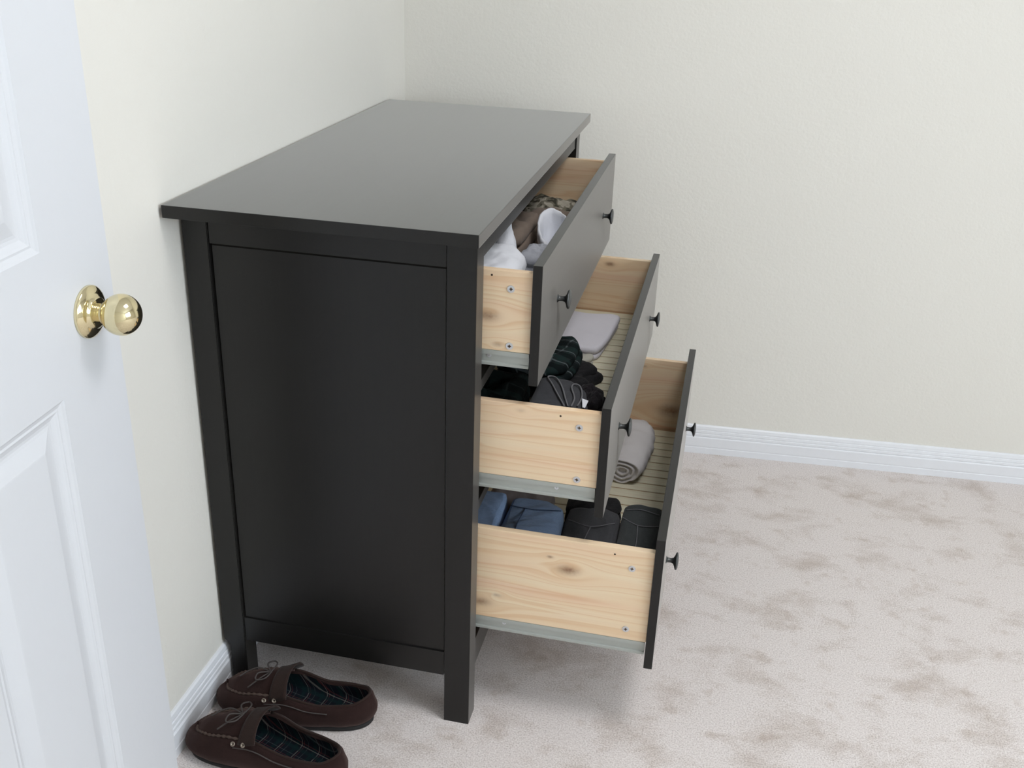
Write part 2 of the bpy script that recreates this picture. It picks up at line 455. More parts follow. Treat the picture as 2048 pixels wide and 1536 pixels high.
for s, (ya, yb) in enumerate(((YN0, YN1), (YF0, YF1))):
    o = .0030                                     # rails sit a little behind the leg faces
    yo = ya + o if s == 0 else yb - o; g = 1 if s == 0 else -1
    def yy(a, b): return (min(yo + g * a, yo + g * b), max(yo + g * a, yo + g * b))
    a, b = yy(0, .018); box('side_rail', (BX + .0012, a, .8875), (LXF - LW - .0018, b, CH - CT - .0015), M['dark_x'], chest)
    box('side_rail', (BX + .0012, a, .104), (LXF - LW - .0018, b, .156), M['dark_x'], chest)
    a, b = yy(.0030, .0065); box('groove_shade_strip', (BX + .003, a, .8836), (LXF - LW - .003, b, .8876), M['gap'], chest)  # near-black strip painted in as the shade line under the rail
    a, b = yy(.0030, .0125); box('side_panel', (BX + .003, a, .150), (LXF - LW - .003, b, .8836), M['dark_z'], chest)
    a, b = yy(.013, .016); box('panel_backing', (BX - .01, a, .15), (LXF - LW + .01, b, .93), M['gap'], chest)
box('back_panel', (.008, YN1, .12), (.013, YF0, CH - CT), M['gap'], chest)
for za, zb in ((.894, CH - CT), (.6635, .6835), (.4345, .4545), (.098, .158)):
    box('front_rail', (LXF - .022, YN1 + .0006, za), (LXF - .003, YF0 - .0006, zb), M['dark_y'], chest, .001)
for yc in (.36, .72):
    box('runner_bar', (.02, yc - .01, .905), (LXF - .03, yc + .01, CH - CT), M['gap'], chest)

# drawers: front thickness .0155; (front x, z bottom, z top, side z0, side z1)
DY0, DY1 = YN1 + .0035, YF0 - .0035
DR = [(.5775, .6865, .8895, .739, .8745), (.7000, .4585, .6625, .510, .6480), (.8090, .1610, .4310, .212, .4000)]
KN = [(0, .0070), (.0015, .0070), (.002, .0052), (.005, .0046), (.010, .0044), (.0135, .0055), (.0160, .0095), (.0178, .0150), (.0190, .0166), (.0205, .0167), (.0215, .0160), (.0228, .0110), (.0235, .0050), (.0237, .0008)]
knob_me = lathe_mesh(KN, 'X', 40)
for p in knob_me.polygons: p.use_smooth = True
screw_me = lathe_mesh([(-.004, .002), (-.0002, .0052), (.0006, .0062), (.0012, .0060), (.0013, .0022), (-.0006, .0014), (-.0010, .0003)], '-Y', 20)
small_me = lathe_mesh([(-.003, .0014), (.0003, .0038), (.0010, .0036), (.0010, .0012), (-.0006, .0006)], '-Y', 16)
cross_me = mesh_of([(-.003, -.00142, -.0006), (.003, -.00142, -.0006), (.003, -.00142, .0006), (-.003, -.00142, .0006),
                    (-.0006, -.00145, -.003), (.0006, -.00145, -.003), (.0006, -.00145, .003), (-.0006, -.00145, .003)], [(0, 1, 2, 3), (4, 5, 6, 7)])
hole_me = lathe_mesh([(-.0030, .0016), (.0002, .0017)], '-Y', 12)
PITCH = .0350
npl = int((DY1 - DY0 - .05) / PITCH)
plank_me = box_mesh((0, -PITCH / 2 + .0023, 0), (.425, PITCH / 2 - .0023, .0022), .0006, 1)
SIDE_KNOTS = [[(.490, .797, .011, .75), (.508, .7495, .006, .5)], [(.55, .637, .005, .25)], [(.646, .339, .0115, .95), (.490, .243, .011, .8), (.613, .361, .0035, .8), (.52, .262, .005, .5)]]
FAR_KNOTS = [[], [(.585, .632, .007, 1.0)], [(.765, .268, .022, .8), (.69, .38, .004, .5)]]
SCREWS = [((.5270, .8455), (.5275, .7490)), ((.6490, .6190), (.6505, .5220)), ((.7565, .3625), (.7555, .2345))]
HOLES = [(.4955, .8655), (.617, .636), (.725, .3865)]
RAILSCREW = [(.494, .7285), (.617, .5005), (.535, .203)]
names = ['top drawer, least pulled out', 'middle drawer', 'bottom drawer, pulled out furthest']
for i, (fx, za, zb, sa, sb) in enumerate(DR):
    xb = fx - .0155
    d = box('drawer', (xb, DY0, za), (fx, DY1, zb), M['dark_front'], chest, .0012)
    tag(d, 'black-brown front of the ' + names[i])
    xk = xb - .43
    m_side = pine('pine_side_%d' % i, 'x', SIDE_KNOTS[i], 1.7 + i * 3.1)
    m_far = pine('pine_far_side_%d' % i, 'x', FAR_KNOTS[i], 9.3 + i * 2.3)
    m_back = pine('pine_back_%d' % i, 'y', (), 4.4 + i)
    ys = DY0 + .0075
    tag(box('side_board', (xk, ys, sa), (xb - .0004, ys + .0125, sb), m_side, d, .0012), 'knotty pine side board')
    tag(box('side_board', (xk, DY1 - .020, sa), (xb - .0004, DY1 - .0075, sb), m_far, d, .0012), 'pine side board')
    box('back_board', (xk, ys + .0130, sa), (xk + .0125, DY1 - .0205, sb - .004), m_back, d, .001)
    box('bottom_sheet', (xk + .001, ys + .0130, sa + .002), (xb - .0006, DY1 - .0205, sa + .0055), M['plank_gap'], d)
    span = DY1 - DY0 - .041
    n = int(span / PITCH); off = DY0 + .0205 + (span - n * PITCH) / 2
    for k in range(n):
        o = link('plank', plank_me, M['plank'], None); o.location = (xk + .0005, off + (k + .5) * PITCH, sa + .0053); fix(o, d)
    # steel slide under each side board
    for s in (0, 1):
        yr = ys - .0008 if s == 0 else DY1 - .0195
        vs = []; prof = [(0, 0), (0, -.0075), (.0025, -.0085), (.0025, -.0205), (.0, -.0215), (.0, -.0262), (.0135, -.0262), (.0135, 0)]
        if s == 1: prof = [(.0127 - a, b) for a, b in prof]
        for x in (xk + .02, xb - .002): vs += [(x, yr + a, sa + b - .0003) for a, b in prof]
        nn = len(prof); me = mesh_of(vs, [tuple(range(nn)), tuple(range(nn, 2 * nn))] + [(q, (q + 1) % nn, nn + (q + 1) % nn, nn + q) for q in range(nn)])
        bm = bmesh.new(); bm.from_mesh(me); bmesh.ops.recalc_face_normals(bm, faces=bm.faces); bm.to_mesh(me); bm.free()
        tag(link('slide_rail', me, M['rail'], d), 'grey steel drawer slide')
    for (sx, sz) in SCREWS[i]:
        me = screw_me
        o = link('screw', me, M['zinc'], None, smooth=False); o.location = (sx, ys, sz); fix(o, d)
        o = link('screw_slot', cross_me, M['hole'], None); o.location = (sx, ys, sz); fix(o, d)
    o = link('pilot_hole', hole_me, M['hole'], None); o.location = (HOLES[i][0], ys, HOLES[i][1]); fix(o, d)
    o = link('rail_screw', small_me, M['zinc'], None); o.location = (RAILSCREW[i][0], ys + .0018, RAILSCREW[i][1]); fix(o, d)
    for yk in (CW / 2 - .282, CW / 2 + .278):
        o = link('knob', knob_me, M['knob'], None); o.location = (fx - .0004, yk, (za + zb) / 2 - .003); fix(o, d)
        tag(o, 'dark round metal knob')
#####
- EXERCISE DETAILS: Extract every line of the data exactly; pictures stay out.

- OUTPUT BELOW:
Write part 2 of the bpy script that recreates this picture. It picks up at line 455. More parts follow. Treat the picture as 2048 pixels wide and 1536 pixels high.
for s, (ya, yb) in enumerate(((YN0, YN1), (YF0, YF1))):
    o = .0030                                     # rails sit a little behind the leg faces
    yo = ya + o if s == 0 else yb - o; g = 1 if s == 0 else -1
    def yy(a, b): return (min(yo + g * a, yo + g * b), max(yo + g * a, yo + g * b))
    a, b = yy(0, .018); box('side_rail', (BX + .0012, a, .8875), (LXF - LW - .0018, b, CH - CT - .0015), M['dark_x'], chest)
    box('side_rail', (BX + .0012, a, .104), (LXF - LW - .0018, b, .156), M['dark_x'], chest)
    a, b = yy(.0030, .0065); box('groove_shade_strip', (BX + .003, a, .8836), (LXF - LW - .003, b, .8876), M['gap'], chest)  # near-black strip painted in as the shade line under the rail
    a, b = yy(.0030, .0125); box('side_panel', (BX + .003, a, .150), (LXF - LW - .003, b, .8836), M['dark_z'], chest)
    a, b = yy(.013, .016); box('panel_backing', (BX - .01, a, .15), (LXF - LW + .01, b, .93), M['gap'], chest)
box('back_panel', (.008, YN1, .12), (.013, YF0, CH - CT), M['gap'], chest)
for za, zb in ((.894, CH - CT), (.6635, .6835), (.4345, .4545), (.098, .158)):
    box('front_rail', (LXF - .022, YN1 + .0006, za), (LXF - .003, YF0 - .0006, zb), M['dark_y'], chest, .001)
for yc in (.36, .72):
    box('runner_bar', (.02, yc - .01, .905), (LXF - .03, yc + .01, CH - CT), M['gap'], chest)

# drawers: front thickness .0155; (front x, z bottom, z top, side z0, side z1)
DY0, DY1 = YN1 + .0035, YF0 - .0035
DR = [(.5775, .6865, .8895, .739, .8745), (.7000, .4585, .6625, .510, .6480), (.8090, .1610, .4310, .212, .4000)]
KN = [(0, .0070), (.0015, .0070), (.002, .0052), (.005, .0046), (.010, .0044), (.0135, .0055), (.0160, .0095), (.0178, .0150), (.0190, .0166), (.0205, .0167), (.0215, .0160), (.0228, .0110), (.0235, .0050), (.0237, .0008)]
knob_me = lathe_mesh(KN, 'X', 40)
for p in knob_me.polygons: p.use_smooth = True
screw_me = lathe_mesh([(-.004, .002), (-.0002, .0052), (.0006, .0062), (.0012, .0060), (.0013, .0022), (-.0006, .0014), (-.0010, .0003)], '-Y', 20)
small_me = lathe_mesh([(-.003, .0014), (.0003, .0038), (.0010, .0036), (.0010, .0012), (-.0006, .0006)], '-Y', 16)
cross_me = mesh_of([(-.003, -.00142, -.0006), (.003, -.00142, -.0006), (.003, -.00142, .0006), (-.003, -.00142, .0006),
                    (-.0006, -.00145, -.003), (.0006, -.00145, -.003), (.0006, -.00145, .003), (-.0006, -.00145, .003)], [(0, 1, 2, 3), (4, 5, 6, 7)])
hole_me = lathe_mesh([(-.0030, .0016), (.0002, .0017)], '-Y', 12)
PITCH = .0350
npl = int((DY1 - DY0 - .05) / PITCH)
plank_me = box_mesh((0, -PITCH / 2 + .0023, 0), (.425, PITCH / 2 - .0023, .0022), .0006, 1)
SIDE_KNOTS = [[(.490, .797, .011, .75), (.508, .7495, .006, .5)], [(.55, .637, .005, .25)], [(.646, .339, .0115, .95), (.490, .243, .011, .8), (.613, .361, .0035, .8), (.52, .262, .005, .5)]]
FAR_KNOTS = [[], [(.585, .632, .007, 1.0)], [(.765, .268, .022, .8), (.69, .38, .004, .5)]]
SCREWS = [((.5270, .8455), (.5275, .7490)), ((.6490, .6190), (.6505, .5220)), ((.7565, .3625), (.7555, .2345))]
HOLES = [(.4955, .8655), (.617, .636), (.725, .3865)]
RAILSCREW = [(.494, .7285), (.617, .5005), (.535, .203)]
names = ['top drawer, least pulled out', 'middle drawer', 'bottom drawer, pulled out furthest']
for i, (fx, za, zb, sa, sb) in enumerate(DR):
    xb = fx - .0155
    d = box('drawer', (xb, DY0, za), (fx, DY1, zb), M['dark_front'], chest, .0012)
    tag(d, 'black-brown front of the ' + names[i])
    xk = xb - .43
    m_side = pine('pine_side_%d' % i, 'x', SIDE_KNOTS[i], 1.7 + i * 3.1)
    m_far = pine('pine_far_side_%d' % i, 'x', FAR_KNOTS[i], 9.3 + i * 2.3)
    m_back = pine('pine_back_%d' % i, 'y', (), 4.4 + i)
    ys = DY0 + .0075
    tag(box('side_board', (xk, ys, sa), (xb - .0004, ys + .0125, sb), m_side, d, .0012), 'knotty pine side board')
    tag(box('side_board', (xk, DY1 - .020, sa), (xb - .0004, DY1 - .0075, sb), m_far, d, .0012), 'pine side board')
    box('back_board', (xk, ys + .0130, sa), (xk + .0125, DY1 - .0205, sb - .004), m_back, d, .001)
    box('bottom_sheet', (xk + .001, ys + .0130, sa + .002), (xb - .0006, DY1 - .0205, sa + .0055), M['plank_gap'], d)
    span = DY1 - DY0 - .041
    n = int(span / PITCH); off = DY0 + .0205 + (span - n * PITCH) / 2
    for k in range(n):
        o = link('plank', plank_me, M['plank'], None); o.location = (xk + .0005, off + (k + .5) * PITCH, sa + .0053); fix(o, d)
    # steel slide under each side board
    for s in (0, 1):
        yr = ys - .0008 if s == 0 else DY1 - .0195
        vs = []; prof = [(0, 0), (0, -.0075), (.0025, -.0085), (.0025, -.0205), (.0, -.0215), (.0, -.0262), (.0135, -.0262), (.0135, 0)]
        if s == 1: prof = [(.0127 - a, b) for a, b in prof]
        for x in (xk + .02, xb - .002): vs += [(x, yr + a, sa + b - .0003) for a, b in prof]
        nn = len(prof); me = mesh_of(vs, [tuple(range(nn)), tuple(range(nn, 2 * nn))] + [(q, (q + 1) % nn, nn + (q + 1) % nn, nn + q) for q in range(nn)])
        bm = bmesh.new(); bm.from_mesh(me); bmesh.ops.recalc_face_normals(bm, faces=bm.faces); bm.to_mesh(me); bm.free()
        tag(link('slide_rail', me, M['rail'], d), 'grey steel drawer slide')
    for (sx, sz) in SCREWS[i]:
        me = screw_me
        o = link('screw', me, M['zinc'], None, smooth=False); o.location = (sx, ys, sz); fix(o, d)
        o = link('screw_slot', cross_me, M['hole'], None); o.location = (sx, ys, sz); fix(o, d)
    o = link('pilot_hole', hole_me, M['hole'], None); o.location = (HOLES[i][0], ys, HOLES[i][1]); fix(o, d)
    o = link('rail_screw', small_me, M['zinc'], None); o.location = (RAILSCREW[i][0], ys + .0018, RAILSCREW[i][1]); fix(o, d)
    for yk in (CW / 2 - .282, CW / 2 + .278):
        o = link('knob', knob_me, M['knob'], None); o.location = (fx - .0004, yk, (za + zb) / 2 - .003); fix(o, d)
        tag(o, 'dark round metal knob')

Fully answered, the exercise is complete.